Asterisk vs FreeSwitch

Asterisk and FreeSWITCH are both Back-to-back user agents, often abbreviated B2BUA. Asterisk and FreeSWITCH act as a user agent for multiple ends (two or more), and use a common protocols like Session Initiation Protocol (SIP). The system allows handling of all SIP signaling – route calls, transfer calls, and can even translate codecs between different legs of the call. They can offer value-added features such as voicemail, call transfers, and others.

Essentially, both Asterisk and FreeSWITCH function similarly to telephones that can be used to create voice or chat driven products and applications. With FreeSWITCH, the programmer can scale the prdouct from simply a soft-phone all the way up to a soft-switch – including simple switching engines, media gateway, media server (capable of hosting other applications and XML controls), or even a PBX.

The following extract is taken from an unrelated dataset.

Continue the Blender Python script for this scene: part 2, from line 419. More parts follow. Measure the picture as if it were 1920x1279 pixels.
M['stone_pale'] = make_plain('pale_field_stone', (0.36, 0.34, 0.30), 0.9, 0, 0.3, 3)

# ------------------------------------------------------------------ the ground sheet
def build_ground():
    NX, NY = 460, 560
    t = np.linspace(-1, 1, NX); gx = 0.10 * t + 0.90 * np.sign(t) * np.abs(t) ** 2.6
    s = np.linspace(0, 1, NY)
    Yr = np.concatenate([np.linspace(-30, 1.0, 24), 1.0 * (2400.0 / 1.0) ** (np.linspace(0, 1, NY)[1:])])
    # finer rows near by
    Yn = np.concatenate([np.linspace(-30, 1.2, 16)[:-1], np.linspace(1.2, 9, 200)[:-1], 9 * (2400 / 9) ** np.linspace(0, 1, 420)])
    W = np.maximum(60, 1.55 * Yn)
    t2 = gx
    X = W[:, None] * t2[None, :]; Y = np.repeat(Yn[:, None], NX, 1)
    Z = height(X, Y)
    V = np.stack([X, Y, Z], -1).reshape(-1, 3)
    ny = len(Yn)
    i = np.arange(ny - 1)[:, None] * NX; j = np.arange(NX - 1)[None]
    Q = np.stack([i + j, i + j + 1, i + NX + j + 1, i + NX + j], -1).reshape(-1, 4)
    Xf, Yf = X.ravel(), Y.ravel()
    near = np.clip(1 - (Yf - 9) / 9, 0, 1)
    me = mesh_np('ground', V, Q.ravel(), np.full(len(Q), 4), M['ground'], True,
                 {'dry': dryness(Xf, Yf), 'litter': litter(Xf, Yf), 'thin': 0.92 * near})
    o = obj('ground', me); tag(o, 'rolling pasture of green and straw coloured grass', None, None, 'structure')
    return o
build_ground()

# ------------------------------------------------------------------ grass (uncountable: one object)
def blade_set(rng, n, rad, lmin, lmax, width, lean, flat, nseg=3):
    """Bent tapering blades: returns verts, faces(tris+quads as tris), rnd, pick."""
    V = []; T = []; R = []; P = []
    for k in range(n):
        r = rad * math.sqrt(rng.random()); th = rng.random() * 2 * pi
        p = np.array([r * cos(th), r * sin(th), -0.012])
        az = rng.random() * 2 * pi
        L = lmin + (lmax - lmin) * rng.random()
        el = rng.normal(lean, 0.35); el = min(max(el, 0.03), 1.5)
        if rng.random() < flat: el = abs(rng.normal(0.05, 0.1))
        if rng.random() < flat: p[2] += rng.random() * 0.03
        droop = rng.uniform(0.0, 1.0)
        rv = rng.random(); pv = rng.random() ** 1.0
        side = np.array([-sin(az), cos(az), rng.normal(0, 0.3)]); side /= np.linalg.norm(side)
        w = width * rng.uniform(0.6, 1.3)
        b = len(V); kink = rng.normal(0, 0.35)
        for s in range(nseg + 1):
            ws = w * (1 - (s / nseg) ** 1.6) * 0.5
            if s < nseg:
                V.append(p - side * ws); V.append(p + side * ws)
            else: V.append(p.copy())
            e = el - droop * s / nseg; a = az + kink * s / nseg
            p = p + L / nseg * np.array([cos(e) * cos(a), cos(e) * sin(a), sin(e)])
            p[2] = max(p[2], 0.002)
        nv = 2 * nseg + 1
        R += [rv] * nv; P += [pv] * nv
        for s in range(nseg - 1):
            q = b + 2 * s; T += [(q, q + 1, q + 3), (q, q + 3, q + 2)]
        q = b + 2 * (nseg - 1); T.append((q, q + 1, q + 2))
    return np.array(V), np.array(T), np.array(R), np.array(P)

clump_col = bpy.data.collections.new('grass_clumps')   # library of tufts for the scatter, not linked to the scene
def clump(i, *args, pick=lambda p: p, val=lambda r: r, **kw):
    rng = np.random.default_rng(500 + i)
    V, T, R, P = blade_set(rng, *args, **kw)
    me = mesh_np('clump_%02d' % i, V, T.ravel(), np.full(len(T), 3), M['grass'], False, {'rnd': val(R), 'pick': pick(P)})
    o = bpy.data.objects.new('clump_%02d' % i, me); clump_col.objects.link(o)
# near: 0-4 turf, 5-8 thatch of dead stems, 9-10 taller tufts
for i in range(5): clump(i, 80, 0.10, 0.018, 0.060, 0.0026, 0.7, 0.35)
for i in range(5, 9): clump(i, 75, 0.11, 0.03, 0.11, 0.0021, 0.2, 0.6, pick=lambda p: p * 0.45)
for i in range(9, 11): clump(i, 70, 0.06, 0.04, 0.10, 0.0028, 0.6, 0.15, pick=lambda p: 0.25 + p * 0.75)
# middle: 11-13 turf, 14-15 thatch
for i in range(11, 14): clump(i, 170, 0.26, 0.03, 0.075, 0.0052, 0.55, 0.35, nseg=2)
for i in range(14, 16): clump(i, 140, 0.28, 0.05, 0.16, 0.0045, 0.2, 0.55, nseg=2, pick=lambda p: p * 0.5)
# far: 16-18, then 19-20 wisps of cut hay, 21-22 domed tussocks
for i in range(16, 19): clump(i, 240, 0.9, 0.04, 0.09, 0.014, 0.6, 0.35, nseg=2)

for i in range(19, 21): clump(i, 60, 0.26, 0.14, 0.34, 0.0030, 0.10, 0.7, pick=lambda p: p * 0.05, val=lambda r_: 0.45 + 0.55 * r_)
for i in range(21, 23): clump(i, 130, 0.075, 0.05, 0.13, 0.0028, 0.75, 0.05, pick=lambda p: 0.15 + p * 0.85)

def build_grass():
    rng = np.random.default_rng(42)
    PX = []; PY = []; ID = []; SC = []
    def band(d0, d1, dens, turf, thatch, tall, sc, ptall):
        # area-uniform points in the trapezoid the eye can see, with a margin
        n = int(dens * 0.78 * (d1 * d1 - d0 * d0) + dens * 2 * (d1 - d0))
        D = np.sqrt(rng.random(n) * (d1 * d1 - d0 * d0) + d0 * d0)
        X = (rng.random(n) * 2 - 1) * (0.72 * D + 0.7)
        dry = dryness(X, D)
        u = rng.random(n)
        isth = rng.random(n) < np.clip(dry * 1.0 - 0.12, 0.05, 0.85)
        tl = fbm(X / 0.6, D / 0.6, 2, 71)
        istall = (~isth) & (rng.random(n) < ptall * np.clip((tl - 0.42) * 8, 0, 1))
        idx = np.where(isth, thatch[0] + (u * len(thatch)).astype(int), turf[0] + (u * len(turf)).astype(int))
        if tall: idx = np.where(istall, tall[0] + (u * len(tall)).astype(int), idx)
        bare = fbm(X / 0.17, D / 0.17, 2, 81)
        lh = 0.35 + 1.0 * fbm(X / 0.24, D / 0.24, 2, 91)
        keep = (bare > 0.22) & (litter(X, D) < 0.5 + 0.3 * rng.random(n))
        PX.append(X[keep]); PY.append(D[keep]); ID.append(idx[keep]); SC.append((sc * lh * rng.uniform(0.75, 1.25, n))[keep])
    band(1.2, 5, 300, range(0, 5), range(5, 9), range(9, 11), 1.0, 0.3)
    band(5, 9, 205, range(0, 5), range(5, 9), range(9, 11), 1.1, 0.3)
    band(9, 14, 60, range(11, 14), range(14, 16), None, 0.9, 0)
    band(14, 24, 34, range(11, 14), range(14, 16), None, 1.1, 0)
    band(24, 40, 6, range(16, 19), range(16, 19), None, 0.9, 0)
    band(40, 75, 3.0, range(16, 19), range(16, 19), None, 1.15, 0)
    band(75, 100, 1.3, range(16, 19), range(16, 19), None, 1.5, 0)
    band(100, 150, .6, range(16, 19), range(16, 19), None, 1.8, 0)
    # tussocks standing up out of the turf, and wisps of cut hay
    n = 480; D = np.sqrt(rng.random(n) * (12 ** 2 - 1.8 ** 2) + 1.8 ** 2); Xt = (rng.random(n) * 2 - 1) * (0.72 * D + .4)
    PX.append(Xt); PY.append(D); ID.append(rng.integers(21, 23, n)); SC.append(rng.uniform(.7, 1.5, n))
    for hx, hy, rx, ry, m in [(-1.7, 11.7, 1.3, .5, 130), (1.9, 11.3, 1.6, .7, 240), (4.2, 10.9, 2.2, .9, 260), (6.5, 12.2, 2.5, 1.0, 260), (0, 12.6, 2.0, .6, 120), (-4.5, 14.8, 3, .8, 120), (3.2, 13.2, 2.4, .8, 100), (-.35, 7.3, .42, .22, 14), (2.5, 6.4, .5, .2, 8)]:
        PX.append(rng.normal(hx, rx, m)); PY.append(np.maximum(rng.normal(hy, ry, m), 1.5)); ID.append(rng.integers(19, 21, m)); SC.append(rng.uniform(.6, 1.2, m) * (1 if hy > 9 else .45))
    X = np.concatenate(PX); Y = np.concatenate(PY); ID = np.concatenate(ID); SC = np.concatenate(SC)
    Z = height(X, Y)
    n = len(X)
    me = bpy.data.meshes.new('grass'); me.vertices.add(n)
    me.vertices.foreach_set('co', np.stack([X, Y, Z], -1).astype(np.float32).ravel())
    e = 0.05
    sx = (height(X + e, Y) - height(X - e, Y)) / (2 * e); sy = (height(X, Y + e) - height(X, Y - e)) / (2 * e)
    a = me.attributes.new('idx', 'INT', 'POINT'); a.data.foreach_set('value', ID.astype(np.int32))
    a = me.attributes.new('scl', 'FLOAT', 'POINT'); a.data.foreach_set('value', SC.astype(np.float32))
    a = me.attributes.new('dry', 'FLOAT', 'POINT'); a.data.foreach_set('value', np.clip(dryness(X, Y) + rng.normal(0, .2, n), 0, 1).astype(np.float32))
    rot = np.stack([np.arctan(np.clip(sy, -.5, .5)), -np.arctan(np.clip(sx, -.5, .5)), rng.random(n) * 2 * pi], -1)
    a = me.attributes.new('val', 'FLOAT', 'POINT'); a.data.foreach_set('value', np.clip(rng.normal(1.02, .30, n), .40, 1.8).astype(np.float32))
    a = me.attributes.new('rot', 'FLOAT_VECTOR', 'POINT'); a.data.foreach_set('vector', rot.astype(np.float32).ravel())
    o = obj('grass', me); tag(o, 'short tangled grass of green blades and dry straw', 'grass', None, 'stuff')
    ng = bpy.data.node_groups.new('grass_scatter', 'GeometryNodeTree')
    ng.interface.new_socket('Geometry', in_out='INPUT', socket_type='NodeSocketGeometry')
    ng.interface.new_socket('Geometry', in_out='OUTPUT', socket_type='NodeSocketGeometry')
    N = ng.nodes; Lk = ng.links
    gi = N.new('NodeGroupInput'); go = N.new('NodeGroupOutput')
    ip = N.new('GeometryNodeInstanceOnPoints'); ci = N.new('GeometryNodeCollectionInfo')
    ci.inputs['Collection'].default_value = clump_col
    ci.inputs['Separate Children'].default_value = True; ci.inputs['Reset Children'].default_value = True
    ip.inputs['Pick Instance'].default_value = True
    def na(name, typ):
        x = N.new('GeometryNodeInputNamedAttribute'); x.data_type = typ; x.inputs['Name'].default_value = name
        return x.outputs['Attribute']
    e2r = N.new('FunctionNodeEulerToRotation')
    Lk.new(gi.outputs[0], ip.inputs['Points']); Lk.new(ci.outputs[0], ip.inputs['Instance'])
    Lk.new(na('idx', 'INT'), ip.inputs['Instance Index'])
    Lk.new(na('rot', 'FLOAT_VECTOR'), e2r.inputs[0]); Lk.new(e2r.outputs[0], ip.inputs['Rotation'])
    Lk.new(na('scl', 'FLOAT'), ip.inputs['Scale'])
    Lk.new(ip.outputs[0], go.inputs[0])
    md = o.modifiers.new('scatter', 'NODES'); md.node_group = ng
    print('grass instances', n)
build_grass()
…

Asterisk is full of features, such as inbound and outbound calls, interactive voice response, conference calling, voicemails, and call forwarding (similar to most VoIP/PBX servers.) However, Asterisk does not provide some of these oft-desired and beneficial features:

● Dialing out from conferences
● Dialing out from soft-based conferences
● Easy integration with other conferencing software (MeetMe, Zaptel, and app_conference.)

This is where FreeSWITCH has the advantage – it provides all of the above features, including self-induced timing (mitigating the need for Zaptel services), and a much cleaner and simpler user interface. Asterisk is plagued with software issues, sound corruption, call dropping, and data delivery. FreeSWITCH is without these issues, everything can be set up quickly and works as one would expect.

The biggest advantage of FreeSWITCH is that its core architecture is simply better designed – it has fewer glitches, better integration, and more consistent performance with a number of codecs commonly used in the industry. The company’s support is impressive, providing custom solutions for enterprise scale clients and constant troubleshooting for those making use of their software.

FreeSWITCH also has the ability to load programs and scrips written in Python, Perl, PHP, LUA, and XML as “applications” – providing an enormous amount of flexibility and freedom in how your VoIP network is configured.

Overall, FreeSWITCH is a far superior platform to Asterisk. Their core functionality is better designed, more complete, robust, and much more flexible. The small issues reported to their staff are fixed immediately, with constant development of new features (even customizable ones for customers that request as such.) Asterisk is plagued with too many problems, and any complete VoIP/PBX system should make use of FreeSWITCH.